THE EXERCISE
Each line from the beginning of the data below through the line containing "COL = S.collection" should be repeated exactly, please.

SOURCE MATERIAL
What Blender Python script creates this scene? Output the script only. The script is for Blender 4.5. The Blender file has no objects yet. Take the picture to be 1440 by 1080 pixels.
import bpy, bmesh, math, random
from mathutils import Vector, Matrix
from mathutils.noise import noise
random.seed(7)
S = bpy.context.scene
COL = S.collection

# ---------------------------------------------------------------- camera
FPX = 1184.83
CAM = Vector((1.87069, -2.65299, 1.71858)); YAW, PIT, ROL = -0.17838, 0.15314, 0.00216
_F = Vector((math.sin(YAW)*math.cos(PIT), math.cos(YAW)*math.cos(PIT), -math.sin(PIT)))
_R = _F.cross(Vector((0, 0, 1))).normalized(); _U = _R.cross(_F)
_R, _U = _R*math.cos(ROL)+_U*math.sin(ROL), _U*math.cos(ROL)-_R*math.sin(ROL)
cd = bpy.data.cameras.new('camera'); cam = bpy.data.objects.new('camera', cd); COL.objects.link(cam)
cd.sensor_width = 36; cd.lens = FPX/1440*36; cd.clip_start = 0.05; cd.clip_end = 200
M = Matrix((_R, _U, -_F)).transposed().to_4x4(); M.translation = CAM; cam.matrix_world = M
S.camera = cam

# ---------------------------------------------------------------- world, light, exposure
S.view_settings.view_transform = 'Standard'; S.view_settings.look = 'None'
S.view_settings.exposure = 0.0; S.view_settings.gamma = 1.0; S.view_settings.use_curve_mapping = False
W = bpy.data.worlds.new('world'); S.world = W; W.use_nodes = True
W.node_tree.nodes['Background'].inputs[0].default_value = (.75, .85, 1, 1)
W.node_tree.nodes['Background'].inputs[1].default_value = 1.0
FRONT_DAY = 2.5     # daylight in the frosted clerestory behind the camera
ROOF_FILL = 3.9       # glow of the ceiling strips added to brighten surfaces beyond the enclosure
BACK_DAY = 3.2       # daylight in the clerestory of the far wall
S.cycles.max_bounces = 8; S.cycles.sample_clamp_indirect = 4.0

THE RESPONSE
What Blender Python script creates this scene? Output the script only. The script is for Blender 4.5. The Blender file has no objects yet. Take the picture to be 1440 by 1080 pixels.
import bpy, bmesh, math, random
from mathutils import Vector, Matrix
from mathutils.noise import noise
random.seed(7)
S = bpy.context.scene
COL = S.collection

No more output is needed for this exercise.